↓

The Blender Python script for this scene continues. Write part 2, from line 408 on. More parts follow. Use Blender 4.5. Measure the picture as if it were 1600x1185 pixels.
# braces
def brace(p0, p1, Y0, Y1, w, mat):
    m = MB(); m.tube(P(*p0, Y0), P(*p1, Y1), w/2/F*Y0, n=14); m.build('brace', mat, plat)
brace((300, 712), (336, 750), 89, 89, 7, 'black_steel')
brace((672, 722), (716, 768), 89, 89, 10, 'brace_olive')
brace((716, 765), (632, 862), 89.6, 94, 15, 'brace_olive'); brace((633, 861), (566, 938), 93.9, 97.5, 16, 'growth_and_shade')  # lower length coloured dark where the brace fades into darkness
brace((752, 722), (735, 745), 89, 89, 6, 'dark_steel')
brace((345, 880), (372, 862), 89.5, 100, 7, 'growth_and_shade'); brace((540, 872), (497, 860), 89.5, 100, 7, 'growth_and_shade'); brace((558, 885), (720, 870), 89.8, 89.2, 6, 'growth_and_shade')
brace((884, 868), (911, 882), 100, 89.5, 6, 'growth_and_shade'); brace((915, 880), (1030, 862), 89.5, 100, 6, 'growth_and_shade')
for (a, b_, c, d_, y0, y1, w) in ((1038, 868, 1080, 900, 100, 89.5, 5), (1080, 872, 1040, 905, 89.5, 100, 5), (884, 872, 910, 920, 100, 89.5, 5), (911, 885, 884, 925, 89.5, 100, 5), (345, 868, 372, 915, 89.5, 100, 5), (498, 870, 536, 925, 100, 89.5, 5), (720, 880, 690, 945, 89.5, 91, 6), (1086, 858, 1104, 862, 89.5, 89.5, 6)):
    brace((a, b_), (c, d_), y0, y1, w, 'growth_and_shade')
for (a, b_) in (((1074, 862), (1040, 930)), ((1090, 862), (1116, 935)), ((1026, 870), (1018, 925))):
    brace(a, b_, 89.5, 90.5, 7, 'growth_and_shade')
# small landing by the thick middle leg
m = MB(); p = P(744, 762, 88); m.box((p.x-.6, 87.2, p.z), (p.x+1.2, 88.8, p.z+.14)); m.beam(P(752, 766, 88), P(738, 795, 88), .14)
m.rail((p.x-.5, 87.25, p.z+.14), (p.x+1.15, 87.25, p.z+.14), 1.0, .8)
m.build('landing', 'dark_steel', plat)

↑

* _Required work_: Go through the material above line by line and copy it exactly.

* _Task output_:
The Blender Python script for this scene continues. Write part 2, from line 408 on. More parts follow. Use Blender 4.5. Measure the picture as if it were 1600x1185 pixels.
# braces
def brace(p0, p1, Y0, Y1, w, mat):
    m = MB(); m.tube(P(*p0, Y0), P(*p1, Y1), w/2/F*Y0, n=14); m.build('brace', mat, plat)
brace((300, 712), (336, 750), 89, 89, 7, 'black_steel')
brace((672, 722), (716, 768), 89, 89, 10, 'brace_olive')
brace((716, 765), (632, 862), 89.6, 94, 15, 'brace_olive'); brace((633, 861), (566, 938), 93.9, 97.5, 16, 'growth_and_shade')  # lower length coloured dark where the brace fades into darkness
brace((752, 722), (735, 745), 89, 89, 6, 'dark_steel')
brace((345, 880), (372, 862), 89.5, 100, 7, 'growth_and_shade'); brace((540, 872), (497, 860), 89.5, 100, 7, 'growth_and_shade'); brace((558, 885), (720, 870), 89.8, 89.2, 6, 'growth_and_shade')
brace((884, 868), (911, 882), 100, 89.5, 6, 'growth_and_shade'); brace((915, 880), (1030, 862), 89.5, 100, 6, 'growth_and_shade')
for (a, b_, c, d_, y0, y1, w) in ((1038, 868, 1080, 900, 100, 89.5, 5), (1080, 872, 1040, 905, 89.5, 100, 5), (884, 872, 910, 920, 100, 89.5, 5), (911, 885, 884, 925, 89.5, 100, 5), (345, 868, 372, 915, 89.5, 100, 5), (498, 870, 536, 925, 100, 89.5, 5), (720, 880, 690, 945, 89.5, 91, 6), (1086, 858, 1104, 862, 89.5, 89.5, 6)):
    brace((a, b_), (c, d_), y0, y1, w, 'growth_and_shade')
for (a, b_) in (((1074, 862), (1040, 930)), ((1090, 862), (1116, 935)), ((1026, 870), (1018, 925))):
    brace(a, b_, 89.5, 90.5, 7, 'growth_and_shade')
# small landing by the thick middle leg
m = MB(); p = P(744, 762, 88); m.box((p.x-.6, 87.2, p.z), (p.x+1.2, 88.8, p.z+.14)); m.beam(P(752, 766, 88), P(738, 795, 88), .14)
m.rail((p.x-.5, 87.25, p.z+.14), (p.x+1.15, 87.25, p.z+.14), 1.0, .8)
m.build('landing', 'dark_steel', plat)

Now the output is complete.